▶ [Task inputs]:
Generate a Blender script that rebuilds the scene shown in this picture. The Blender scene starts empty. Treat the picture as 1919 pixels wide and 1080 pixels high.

* * *

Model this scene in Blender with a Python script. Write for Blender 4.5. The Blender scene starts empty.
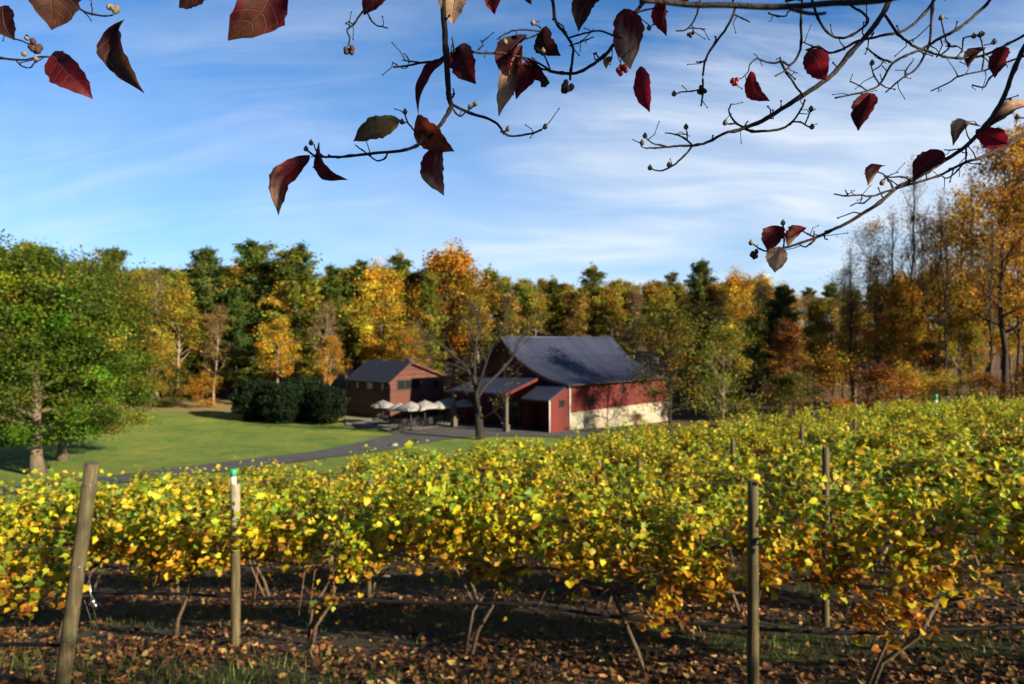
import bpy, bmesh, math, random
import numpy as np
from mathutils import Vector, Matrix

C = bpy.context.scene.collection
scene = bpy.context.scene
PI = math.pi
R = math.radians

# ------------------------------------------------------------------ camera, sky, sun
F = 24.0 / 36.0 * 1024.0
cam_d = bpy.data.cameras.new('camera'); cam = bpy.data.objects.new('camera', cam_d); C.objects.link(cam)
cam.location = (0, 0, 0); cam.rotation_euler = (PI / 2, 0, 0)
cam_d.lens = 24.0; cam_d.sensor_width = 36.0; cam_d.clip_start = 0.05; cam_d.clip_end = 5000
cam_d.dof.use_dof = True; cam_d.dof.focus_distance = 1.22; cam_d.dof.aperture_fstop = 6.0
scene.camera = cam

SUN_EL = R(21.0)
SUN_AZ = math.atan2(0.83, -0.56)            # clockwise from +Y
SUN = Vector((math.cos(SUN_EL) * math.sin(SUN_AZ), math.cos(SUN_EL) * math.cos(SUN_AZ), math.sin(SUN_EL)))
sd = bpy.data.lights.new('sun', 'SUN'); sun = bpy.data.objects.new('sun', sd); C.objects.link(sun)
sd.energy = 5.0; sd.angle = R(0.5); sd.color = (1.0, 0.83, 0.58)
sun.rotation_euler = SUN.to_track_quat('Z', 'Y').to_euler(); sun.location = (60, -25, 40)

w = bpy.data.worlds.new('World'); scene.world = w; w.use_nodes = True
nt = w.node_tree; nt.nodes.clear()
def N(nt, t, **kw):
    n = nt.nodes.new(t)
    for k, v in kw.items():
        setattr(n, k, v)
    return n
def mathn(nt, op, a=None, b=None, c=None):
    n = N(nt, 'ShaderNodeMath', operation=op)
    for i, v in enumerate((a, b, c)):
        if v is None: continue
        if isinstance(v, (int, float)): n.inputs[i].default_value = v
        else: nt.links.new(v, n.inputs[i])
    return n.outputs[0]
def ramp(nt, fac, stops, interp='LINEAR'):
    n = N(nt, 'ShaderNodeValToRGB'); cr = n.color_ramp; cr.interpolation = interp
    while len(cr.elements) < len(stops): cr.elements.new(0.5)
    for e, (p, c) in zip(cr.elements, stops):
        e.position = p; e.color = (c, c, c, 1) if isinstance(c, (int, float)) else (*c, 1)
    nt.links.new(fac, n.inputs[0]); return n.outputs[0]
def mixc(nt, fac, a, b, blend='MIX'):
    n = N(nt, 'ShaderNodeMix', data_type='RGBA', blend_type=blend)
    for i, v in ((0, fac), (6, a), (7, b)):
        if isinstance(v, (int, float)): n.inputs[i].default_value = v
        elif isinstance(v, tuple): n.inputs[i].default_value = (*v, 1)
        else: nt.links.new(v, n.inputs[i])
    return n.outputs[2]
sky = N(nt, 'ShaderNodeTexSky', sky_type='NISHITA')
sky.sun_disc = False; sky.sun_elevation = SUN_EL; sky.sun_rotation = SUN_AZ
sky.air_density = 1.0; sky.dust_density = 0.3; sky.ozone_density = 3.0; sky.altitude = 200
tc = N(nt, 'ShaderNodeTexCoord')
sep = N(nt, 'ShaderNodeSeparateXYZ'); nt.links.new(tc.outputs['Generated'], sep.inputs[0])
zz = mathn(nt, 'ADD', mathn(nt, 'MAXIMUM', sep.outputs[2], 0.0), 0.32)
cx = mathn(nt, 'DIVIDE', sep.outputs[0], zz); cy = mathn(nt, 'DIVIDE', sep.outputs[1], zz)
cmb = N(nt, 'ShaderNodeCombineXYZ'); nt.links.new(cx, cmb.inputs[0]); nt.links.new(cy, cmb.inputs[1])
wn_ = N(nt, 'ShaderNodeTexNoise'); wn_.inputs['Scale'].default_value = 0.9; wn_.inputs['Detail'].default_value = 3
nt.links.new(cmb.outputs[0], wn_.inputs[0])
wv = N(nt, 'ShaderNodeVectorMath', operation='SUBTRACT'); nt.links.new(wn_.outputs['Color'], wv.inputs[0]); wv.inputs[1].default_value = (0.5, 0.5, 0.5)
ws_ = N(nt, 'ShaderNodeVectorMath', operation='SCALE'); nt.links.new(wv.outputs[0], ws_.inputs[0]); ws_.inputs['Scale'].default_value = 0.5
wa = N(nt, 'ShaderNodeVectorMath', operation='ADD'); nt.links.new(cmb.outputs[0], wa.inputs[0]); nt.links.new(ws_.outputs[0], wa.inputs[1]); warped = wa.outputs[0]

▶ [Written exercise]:
Look above for the line with "Model this scene"; quote it and every line after it, stopping after the line with "sun.rotation_euler = SUN.to_track_quat('Z', 'Y').to_euler();", exactly, with nothing added and without pictures.

▶ [Solved exercise]:
Model this scene in Blender with a Python script. Write for Blender 4.5. The Blender scene starts empty.
import bpy, bmesh, math, random
import numpy as np
from mathutils import Vector, Matrix

C = bpy.context.scene.collection
scene = bpy.context.scene
PI = math.pi
R = math.radians

# ------------------------------------------------------------------ camera, sky, sun
F = 24.0 / 36.0 * 1024.0
cam_d = bpy.data.cameras.new('camera'); cam = bpy.data.objects.new('camera', cam_d); C.objects.link(cam)
cam.location = (0, 0, 0); cam.rotation_euler = (PI / 2, 0, 0)
cam_d.lens = 24.0; cam_d.sensor_width = 36.0; cam_d.clip_start = 0.05; cam_d.clip_end = 5000
cam_d.dof.use_dof = True; cam_d.dof.focus_distance = 1.22; cam_d.dof.aperture_fstop = 6.0
scene.camera = cam

SUN_EL = R(21.0)
SUN_AZ = math.atan2(0.83, -0.56)            # clockwise from +Y
SUN = Vector((math.cos(SUN_EL) * math.sin(SUN_AZ), math.cos(SUN_EL) * math.cos(SUN_AZ), math.sin(SUN_EL)))
sd = bpy.data.lights.new('sun', 'SUN'); sun = bpy.data.objects.new('sun', sd); C.objects.link(sun)
sd.energy = 5.0; sd.angle = R(0.5); sd.color = (1.0, 0.83, 0.58)
sun.rotation_euler = SUN.to_track_quat('Z', 'Y').to_euler(); sun.location = (60, -25, 40)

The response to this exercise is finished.